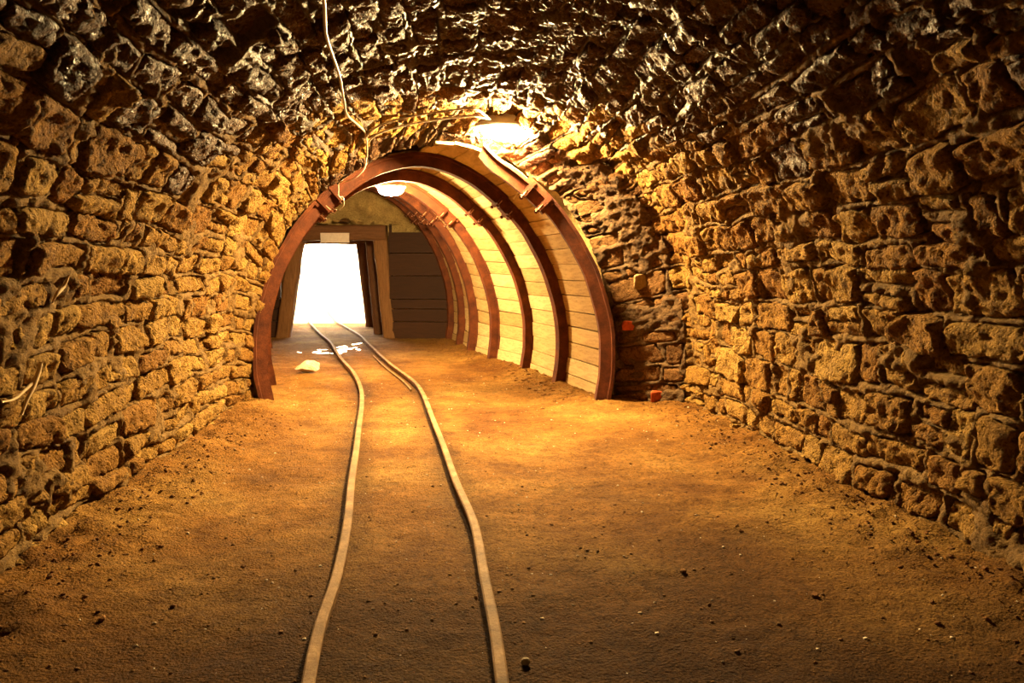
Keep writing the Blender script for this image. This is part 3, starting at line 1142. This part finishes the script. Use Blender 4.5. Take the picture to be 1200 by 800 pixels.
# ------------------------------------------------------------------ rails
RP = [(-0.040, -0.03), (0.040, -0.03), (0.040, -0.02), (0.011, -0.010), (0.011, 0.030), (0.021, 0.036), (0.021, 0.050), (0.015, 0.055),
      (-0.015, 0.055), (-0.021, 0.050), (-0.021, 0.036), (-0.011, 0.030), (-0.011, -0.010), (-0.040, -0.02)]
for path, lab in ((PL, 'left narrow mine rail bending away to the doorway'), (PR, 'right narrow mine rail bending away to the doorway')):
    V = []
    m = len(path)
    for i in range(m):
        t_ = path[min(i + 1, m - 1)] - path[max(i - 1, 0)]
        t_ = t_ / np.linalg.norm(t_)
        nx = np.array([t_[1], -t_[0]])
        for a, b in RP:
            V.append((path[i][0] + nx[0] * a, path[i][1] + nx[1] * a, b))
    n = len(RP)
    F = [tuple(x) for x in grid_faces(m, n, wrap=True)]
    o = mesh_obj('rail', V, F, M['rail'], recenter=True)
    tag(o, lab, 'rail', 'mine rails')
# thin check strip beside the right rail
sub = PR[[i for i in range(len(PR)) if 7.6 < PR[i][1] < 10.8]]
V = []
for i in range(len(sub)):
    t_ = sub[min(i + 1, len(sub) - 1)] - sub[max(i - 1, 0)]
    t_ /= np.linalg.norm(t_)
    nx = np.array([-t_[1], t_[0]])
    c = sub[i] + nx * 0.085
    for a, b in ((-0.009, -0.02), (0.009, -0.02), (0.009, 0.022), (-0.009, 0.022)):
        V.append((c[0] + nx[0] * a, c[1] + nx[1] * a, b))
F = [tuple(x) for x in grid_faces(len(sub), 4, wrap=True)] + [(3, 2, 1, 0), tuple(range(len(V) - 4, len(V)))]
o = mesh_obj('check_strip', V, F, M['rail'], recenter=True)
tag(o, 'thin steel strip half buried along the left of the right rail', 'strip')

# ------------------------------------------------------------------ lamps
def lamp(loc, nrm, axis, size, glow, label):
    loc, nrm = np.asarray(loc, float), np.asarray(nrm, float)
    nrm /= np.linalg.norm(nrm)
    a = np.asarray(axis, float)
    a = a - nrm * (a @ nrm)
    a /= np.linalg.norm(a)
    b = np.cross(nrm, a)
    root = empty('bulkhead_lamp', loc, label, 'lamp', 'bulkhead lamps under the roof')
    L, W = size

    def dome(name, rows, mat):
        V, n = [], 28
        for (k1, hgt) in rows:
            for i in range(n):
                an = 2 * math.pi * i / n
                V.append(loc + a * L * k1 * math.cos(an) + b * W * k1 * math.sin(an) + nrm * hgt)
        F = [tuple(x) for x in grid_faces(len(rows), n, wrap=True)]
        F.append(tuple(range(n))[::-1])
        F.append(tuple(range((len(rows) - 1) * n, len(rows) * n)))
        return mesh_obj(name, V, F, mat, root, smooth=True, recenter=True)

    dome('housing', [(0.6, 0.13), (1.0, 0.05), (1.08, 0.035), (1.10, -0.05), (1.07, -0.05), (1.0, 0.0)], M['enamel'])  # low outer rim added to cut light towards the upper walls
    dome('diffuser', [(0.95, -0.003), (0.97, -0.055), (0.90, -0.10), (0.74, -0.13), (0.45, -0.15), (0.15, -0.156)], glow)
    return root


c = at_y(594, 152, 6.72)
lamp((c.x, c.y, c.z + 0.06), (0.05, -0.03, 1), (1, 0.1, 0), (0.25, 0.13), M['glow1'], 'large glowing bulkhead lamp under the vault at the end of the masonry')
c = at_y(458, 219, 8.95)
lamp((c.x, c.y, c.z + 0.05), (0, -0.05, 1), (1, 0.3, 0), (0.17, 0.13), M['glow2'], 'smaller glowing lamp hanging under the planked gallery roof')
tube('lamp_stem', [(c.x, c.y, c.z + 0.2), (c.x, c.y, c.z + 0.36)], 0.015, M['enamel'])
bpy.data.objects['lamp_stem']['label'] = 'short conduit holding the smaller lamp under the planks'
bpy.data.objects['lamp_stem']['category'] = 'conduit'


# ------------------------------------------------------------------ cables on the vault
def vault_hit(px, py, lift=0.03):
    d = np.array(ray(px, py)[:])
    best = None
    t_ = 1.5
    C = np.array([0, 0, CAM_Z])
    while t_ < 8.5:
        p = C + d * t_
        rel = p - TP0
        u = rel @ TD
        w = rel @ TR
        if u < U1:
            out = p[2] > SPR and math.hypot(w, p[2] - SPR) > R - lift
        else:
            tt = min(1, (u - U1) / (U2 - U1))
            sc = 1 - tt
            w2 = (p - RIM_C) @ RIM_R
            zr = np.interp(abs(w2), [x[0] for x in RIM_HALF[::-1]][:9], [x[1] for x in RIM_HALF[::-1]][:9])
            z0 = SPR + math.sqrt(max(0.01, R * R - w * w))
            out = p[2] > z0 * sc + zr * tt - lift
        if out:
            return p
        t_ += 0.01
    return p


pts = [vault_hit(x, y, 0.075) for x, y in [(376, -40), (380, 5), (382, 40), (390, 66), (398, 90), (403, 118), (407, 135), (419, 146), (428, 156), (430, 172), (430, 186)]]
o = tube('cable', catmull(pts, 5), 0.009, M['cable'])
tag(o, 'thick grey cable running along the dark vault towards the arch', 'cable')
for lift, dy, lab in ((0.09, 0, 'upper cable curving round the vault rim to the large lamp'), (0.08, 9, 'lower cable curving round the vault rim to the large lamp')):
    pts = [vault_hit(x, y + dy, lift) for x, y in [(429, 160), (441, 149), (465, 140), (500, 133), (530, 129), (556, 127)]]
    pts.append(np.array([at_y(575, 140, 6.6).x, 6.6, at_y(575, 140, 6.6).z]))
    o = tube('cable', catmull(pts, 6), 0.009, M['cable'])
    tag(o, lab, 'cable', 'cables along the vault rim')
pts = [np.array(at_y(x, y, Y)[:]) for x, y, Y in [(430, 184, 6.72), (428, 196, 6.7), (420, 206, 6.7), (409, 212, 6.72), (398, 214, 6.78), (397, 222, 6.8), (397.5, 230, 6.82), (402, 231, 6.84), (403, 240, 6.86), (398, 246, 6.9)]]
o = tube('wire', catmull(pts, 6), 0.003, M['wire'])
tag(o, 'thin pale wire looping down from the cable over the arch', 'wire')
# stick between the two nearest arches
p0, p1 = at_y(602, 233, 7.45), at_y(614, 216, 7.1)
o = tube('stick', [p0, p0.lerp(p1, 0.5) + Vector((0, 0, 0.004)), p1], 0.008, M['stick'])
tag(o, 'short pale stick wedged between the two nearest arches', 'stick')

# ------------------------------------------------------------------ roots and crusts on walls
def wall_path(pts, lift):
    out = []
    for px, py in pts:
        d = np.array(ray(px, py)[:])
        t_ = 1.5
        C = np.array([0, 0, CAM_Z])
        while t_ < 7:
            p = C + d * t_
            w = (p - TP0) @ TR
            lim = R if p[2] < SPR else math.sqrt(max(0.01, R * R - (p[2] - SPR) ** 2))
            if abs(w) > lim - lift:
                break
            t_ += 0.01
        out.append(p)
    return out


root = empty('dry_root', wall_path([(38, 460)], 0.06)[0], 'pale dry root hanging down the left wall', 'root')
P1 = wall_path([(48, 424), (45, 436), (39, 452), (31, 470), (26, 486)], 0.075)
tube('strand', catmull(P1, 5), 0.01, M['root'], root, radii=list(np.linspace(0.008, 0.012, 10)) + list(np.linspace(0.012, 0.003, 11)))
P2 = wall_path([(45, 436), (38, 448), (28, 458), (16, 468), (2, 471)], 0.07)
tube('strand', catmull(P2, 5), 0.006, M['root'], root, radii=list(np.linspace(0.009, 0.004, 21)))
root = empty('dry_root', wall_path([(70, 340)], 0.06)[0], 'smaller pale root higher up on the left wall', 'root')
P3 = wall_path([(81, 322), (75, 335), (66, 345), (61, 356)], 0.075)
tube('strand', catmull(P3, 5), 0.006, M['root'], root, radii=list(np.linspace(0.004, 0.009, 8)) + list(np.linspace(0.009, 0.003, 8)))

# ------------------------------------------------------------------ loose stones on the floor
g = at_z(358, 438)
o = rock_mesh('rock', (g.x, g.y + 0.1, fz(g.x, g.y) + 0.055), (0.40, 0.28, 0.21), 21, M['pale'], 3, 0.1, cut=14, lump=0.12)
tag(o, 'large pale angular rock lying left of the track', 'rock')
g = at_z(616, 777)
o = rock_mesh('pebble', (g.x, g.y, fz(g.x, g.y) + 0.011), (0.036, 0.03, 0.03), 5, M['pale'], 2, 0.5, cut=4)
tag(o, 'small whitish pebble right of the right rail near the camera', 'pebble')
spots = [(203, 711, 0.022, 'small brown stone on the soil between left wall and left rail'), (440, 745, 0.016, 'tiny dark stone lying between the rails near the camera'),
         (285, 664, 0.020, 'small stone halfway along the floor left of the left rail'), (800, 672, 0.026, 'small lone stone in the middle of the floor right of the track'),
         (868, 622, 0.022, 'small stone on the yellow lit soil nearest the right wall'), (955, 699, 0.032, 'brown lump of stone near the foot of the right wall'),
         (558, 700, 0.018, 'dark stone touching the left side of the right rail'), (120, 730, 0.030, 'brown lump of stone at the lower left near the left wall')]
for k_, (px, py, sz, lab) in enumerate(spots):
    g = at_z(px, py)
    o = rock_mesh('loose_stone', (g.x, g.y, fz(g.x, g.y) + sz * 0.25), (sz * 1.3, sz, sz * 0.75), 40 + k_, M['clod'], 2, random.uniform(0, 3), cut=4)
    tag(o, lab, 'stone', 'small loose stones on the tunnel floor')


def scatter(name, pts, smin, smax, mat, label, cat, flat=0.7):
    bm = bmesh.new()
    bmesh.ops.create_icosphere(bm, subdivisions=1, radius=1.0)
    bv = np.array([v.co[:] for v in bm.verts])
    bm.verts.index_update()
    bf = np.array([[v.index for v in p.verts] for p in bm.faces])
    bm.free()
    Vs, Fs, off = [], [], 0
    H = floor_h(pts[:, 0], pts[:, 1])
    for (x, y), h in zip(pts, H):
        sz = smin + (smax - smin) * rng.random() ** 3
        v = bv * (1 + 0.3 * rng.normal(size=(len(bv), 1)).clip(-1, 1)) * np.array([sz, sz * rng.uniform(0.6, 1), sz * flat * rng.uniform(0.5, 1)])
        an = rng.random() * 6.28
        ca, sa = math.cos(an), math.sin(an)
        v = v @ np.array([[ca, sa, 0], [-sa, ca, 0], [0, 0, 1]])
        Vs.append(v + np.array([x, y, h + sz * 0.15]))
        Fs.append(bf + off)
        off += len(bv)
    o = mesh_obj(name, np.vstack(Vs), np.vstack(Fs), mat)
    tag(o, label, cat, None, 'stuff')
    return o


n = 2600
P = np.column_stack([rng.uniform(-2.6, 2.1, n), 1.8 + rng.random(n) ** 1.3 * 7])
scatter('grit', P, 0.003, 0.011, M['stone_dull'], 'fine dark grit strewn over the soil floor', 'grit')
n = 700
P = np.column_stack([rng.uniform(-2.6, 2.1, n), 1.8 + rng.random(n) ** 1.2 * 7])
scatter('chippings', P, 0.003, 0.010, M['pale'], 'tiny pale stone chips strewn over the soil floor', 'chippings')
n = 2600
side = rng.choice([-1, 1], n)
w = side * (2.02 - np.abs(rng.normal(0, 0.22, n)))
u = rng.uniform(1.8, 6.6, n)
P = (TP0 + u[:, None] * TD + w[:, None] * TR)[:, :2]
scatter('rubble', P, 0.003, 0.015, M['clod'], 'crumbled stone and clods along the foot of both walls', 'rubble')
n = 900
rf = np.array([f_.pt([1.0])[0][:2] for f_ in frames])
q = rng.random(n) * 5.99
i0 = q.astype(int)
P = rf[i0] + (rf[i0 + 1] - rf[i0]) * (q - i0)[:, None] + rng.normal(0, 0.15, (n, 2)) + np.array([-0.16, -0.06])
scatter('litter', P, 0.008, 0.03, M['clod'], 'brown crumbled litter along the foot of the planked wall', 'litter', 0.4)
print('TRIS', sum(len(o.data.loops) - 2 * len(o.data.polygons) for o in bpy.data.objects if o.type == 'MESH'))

## WHAT YOU SHOULD DO
With all pictures left out, please transcribe exactly the lines from the start of the material through the line with "tag(o, 'thin steel".

## RESPONSE
Keep writing the Blender script for this image. This is part 3, starting at line 1142. This part finishes the script. Use Blender 4.5. Take the picture to be 1200 by 800 pixels.
# ------------------------------------------------------------------ rails
RP = [(-0.040, -0.03), (0.040, -0.03), (0.040, -0.02), (0.011, -0.010), (0.011, 0.030), (0.021, 0.036), (0.021, 0.050), (0.015, 0.055),
      (-0.015, 0.055), (-0.021, 0.050), (-0.021, 0.036), (-0.011, 0.030), (-0.011, -0.010), (-0.040, -0.02)]
for path, lab in ((PL, 'left narrow mine rail bending away to the doorway'), (PR, 'right narrow mine rail bending away to the doorway')):
    V = []
    m = len(path)
    for i in range(m):
        t_ = path[min(i + 1, m - 1)] - path[max(i - 1, 0)]
        t_ = t_ / np.linalg.norm(t_)
        nx = np.array([t_[1], -t_[0]])
        for a, b in RP:
            V.append((path[i][0] + nx[0] * a, path[i][1] + nx[1] * a, b))
    n = len(RP)
    F = [tuple(x) for x in grid_faces(m, n, wrap=True)]
    o = mesh_obj('rail', V, F, M['rail'], recenter=True)
    tag(o, lab, 'rail', 'mine rails')
# thin check strip beside the right rail
sub = PR[[i for i in range(len(PR)) if 7.6 < PR[i][1] < 10.8]]
V = []
for i in range(len(sub)):
    t_ = sub[min(i + 1, len(sub) - 1)] - sub[max(i - 1, 0)]
    t_ /= np.linalg.norm(t_)
    nx = np.array([-t_[1], t_[0]])
    c = sub[i] + nx * 0.085
    for a, b in ((-0.009, -0.02), (0.009, -0.02), (0.009, 0.022), (-0.009, 0.022)):
        V.append((c[0] + nx[0] * a, c[1] + nx[1] * a, b))
F = [tuple(x) for x in grid_faces(len(sub), 4, wrap=True)] + [(3, 2, 1, 0), tuple(range(len(V) - 4, len(V)))]
o = mesh_obj('check_strip', V, F, M['rail'], recenter=True)
tag(o, 'thin steel strip half buried along the left of the right rail', 'strip')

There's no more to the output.